> _Task objective_:
Scan the data below and pick out the lines containing the word "Blender".

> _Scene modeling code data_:
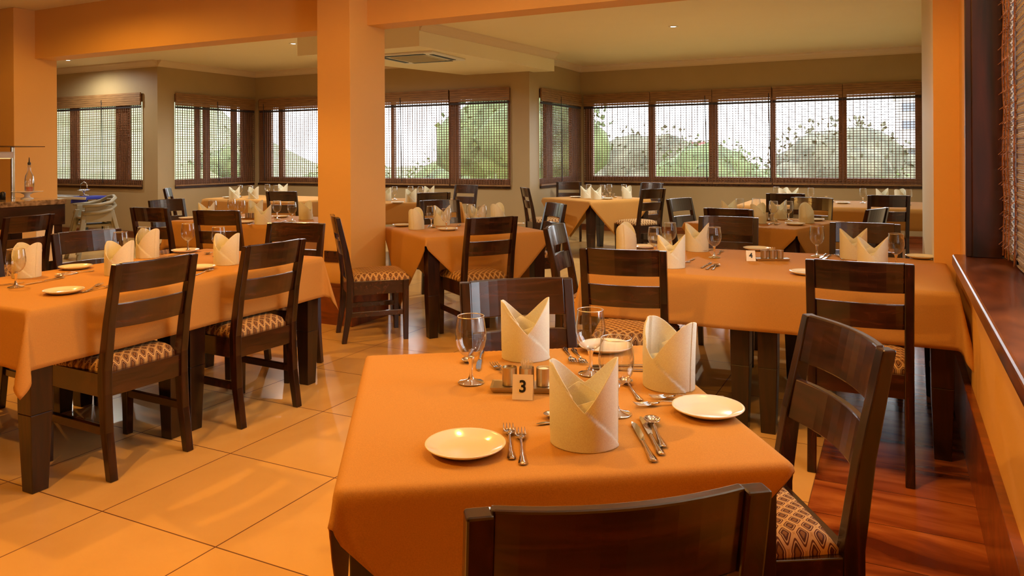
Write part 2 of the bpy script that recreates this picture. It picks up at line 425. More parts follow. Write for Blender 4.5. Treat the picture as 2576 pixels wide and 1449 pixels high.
# ------------------------------------------------------------------ windows: frame with panes between, bamboo blinds before them
def wmap(axis, p, out):
    """local (s along wall, d out of the room, z) -> world"""
    def f(s, d, z): return (s, p + out * d, z) if axis == 0 else (p + out * d, s, z)
    return f
def lbox(mb, f, s0, s1, d0, d1, z0, z1):
    a = f(s0, d0, z0); b = f(s1, d1, z1)
    mb.box(min(a[0], b[0]), max(a[0], b[0]), min(a[1], b[1]), max(a[1], b[1]), min(a[2], b[2]), max(a[2], b[2]))
wcount = [0]
def window(axis, p, out, panes, s0, s1, z0=ZS, z1=ZT, label=None):
    """panes = list of glass spans; the wood fills the rest"""
    wcount[0] += 1
    f = wmap(axis, p, out)
    root = tag(empty('window_%d' % wcount[0], f((s0 + s1) / 2, .06, z0)), kind='structure')
    inv = root.location.copy()
    def bld(mb, n, m, **k):
        mb.v = [tuple(Vector(v) - inv) for v in mb.v]; return mb.build(n, m, root, **k)
    zb, zt = z0 + .115, z1 - .13
    mb = MB(); lbox(mb, f, s0, s1, .04, .11, z0, zb); lbox(mb, f, s0, s1, .04, .11, zt, z1)
    x = s0
    for a, b in panes:
        lbox(mb, f, x, a, .045, .105, zb, zt); x = b
    lbox(mb, f, x, s1, .045, .105, zb, zt)
    bld(mb, 'window_frame', M['frame_wood'])
    for a, b in panes:
        mb = MB(); lbox(mb, f, a, b, .072, .078, zb, zt); bld(mb, 'window_pane', M['pane'])
    mb = MB(); lbox(mb, f, s0, s1, -.02, .04, z0 - .035, z0); bld(mb, 'window_sill', M['post_wood'])
    return root
def blind(axis, p, out, s0, s1, label, z0=ZS + .01, z1=ZT + .02, zstop=None, pitch=.047, cord=None, group='bamboo blinds in the rear windows'):
    f = wmap(axis, p, out)
    root = empty('bamboo_blind', f((s0 + s1) / 2, -.03, z1)); inv = root.location.copy()
    def bld(mb, n, m, **k):
        mb.v = [tuple(Vector(v) - inv) for v in mb.v]; return mb.build(n, m, root, **k)
    mb = MB()
    for k in range(6): lbox(mb, f, s0, s1, -.045 - .004 * (k % 2), -.02, z1 - .035 * (k + 1), z1 - .035 * k - .003)
    bld(mb, 'valance', M['bamboo_band'])
    mb = MB(); lbox(mb, f, s0, s1, -.03, -.01, z1 - .255, z1 - .225); bld(mb, 'head_roll', M['cord'])
    mb = MB(); z = z1 - .215; k = 0
    while z > z0:
        lbox(mb, f, s0, s1, -.020, -.014, z - .0042, z + .0042); z -= pitch * .85; k += 1
    n = int((s1 - s0) / pitch)
    for i in range(n + 1):
        s = s0 + (s1 - s0) * i / n; q = .0052 if i % 2 else .0034
        lbox(mb, f, s - q, s + q, -.026, -.018, z0, z1 - .02)
    bld(mb, 'reed_screen', M['bamboo'])
    mb = MB(); lbox(mb, f, s0, s1, -.032, -.012, z0 - .005, z0 + .018); bld(mb, 'bottom_rail', M['bamboo_band'])
    if cord:
        a = f(cord, -.05, z1 - .1); b = f(cord + .03, -.05, z0 + .05); mb = MB()
        mb.tube([a, tuple((Vector(a) + Vector(b)) / 2), b], .007, 6); bld(mb, 'pull_cord', M['cord'])
    return tag(root, label, 'blind', group)
# left rear window
window(0, 8.6, 1, [(-14.5, -13.2), (-13.16, -13.13), (-13.0, -11.96), (-11.88, -11.82), (-11.64, -11.27)], -14.6, -11.22)
blind(0, 8.6, 1, -14.6, -11.22, 'bamboo blind on the rear wall behind the stacked high chairs', cord=-12.2)
# the window in the left bay
window(1, -10.85, -1, [(8.96, 9.43), (9.50, 9.60), (9.71, 10.25), (10.34, 10.46)], 8.93, 10.70)
blind(1, -10.85, -1, 8.93, 10.70, 'bamboo blind on the short return wall of the left bay', cord=9.8)
# rear middle
window(0, 10.75, 1, [(-10.50, -10.31), (-10.20, -8.4), (-8.3, -7.76), (-7.70, -6.60), (-6.40, -5.50)], -10.78, -5.43)
blind(0, 10.75, 1, -10.72, -8.4, 'bamboo blind left of the central pillar, beside the bay corner', cord=-10.6)
blind(0, 10.75, 1, -8.37, -6.55, 'bamboo blind right of the central pillar, below the air conditioner', cord=-7.5)
blind(0, 10.75, 1, -6.52, -5.43, 'bamboo blind in front of the leafy tree, beside the beige wall corner')
# right bay return
window(1, -5.1, -1, [(11.18, 11.48), (11.76, 12.60)], 11.12, 12.86)
blind(1, -5.1, -1, 11.12, 12.86, 'bamboo blind seen edge-on along the return wall of the right bay', cord=11.9)
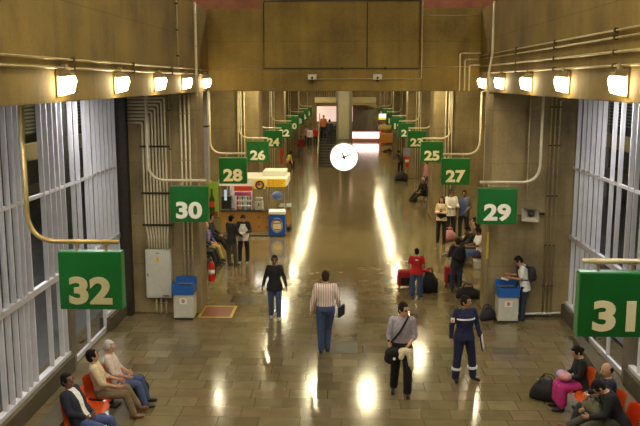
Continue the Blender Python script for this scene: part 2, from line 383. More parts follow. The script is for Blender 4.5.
hline(XR-.03, 6.33, 3, YC-.1, 'topmost conduit along the right edge beam'); hline(XR-.03, 6.24, 3, YC-.1, 'second conduit from the top on the right edge beam')
hline(XR-.03, 6.06, 3, YC-.1, 'third conduit from the top on the right edge beam', .018); hline(XR-.03, 5.89, 3, YC-.1, 'lowest conduit just above the right floodlights', .015)
def vline(x, y, z0, z1, label, r=.02, m=PIPE, clips=3, group='upright conduits', cat='conduit'):
    return conduit(label, [(x, y, z0), (x, y, z1)], r, m, group, [(x, y, z0+(z1-z0)*(i+.6)/clips) for i in range(clips)], cat=cat)
vline(XL+.03, 17.0, 5.9, 7.5, 'upright conduit in the middle of the left edge beam', .014); vline(XL+.06, YF-.2, 5.35, 7.5, 'upright pipe at the far end of the left edge beam', .03, PIPE_L)
conduit('upright pipe at the far end of the right edge beam', [(XR-.05, YF-.2, 7.5), (XR-.05, YF-.2, 6.3), (XR-.12, YF-.2, 5.9), (XR-.12, YF-.2, 5.35)], .026, PIPE_L, 'upright conduits', rad=.1)
# frame of dark pipe on the raised middle of the cross beam
yb = YC-.13
DARKP = mat('dark_pipe', (.03, .022, .012), .5)
conduit('dark pipe framing the middle panel of the cross beam', [(-2.10, yb, 7.70), (-2.10, yb, 6.02), (1.86, yb, 6.02), (1.86, yb, 7.70)], .017, DARKP, None, [(-.1, yb, 6.02), (1.0, yb, 6.02)])
conduit('dark pipe along the top of the cross beam', [(-2.10, yb, 7.70), (1.86, yb, 7.70)], .017, DARKP)
conduit('dark upright pipe dividing the cross beam panel', [(.53, yb, 6.04), (.53, yb, 7.68)], .011, DARKP)
conduit('pale conduit low on the cross beam between two boxes', [(-.85, yb, 5.75), (1.92, yb, 5.75), (1.92, yb, 7.7)], .015, PIPE, None, rad=.05)
conduit('thin pale conduit on the left part of the cross beam', [(XL+.1, YC-.02, 6.0), (-2.15, YC-.02, 6.0)], .012, PIPE)
conduit('pale conduit high on the right part of the cross beam', [(1.95, YC-.02, 7.34), (XR, YC-.02, 7.34)], .013, PIPE)
conduit('thin conduit crossing the right part of the cross beam', [(1.95, YC-.02, 6.06), (XR, YC-.02, 6.06)], .01, PIPE)
for i, (x, z) in enumerate(((2.9, 6.4), (3.03, 6.24), (3.15, 6.1))):
    conduit(['highest', 'middle', 'lowest'][i]+' of three stepped elbows on the right of the cross beam', [(x, YC-.04, 5.45), (x, YC-.04, z), (XR, YC-.04, z)], .02, PIPE_L, 'stepped elbows on the cross beam', [(x, YC-.04, 5.49), (x+.05, YC-.04, z)], rad=.06)
for x, lb in ((-.86, 'left'), (.80, 'right')):
    t = thing('security_camera', 'small boxed camera on the cross beam, %s of the two' % lb, 'camera', (x, yb+.03, 5.8))
    part('housing', OFFW, t, lambda b: box(b, (0, -.11, 0), (.22, .22, .13), bev=.01)); part('bracket', STEEL_D, t, lambda b: box(b, (0, -.04, -.08), (.06, .08, .08)))
    part('lens', BLACK, t, lambda b: lathe(b, [(.03, 0), (.03, .03)], M=Matrix.Translation((0, -.21, -.02)) @ Matrix.Rotation(math.pi/2, 4, 'X')))
for s, x in (('left', -3.95), ('right', 3.98)):
    t = thing('ventilation_duct', 'pale grey upright duct hanging just behind the %s pillar' % s, 'duct', (x, 22.0, 2.95)); DU = mat('duct_grey', (.42, .42, .40), .5, .2, var=.08)
    part('casing', DU, t, lambda b: bx(b, -.17, .17, -.15, .15, 0, ZC-2.95)); part('joint_band', STEEL_D, t, lambda b: bx(b, -.18, .18, -.16, .16, 1.5, 1.55)); part('end_cap', mat('duct_cap', (.5, .45, .2), .5), t, lambda b: bx(b, -.2, .2, -.18, .18, -.05, .0))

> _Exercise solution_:
Write part 2 of the bpy script that recreates this picture. It picks up at line 425. More parts follow. Write for Blender 4.5. Treat the picture as 2576 pixels wide and 1449 pixels high.
Continue the Blender Python script for this scene: part 2, from line 383. More parts follow. The script is for Blender 4.5.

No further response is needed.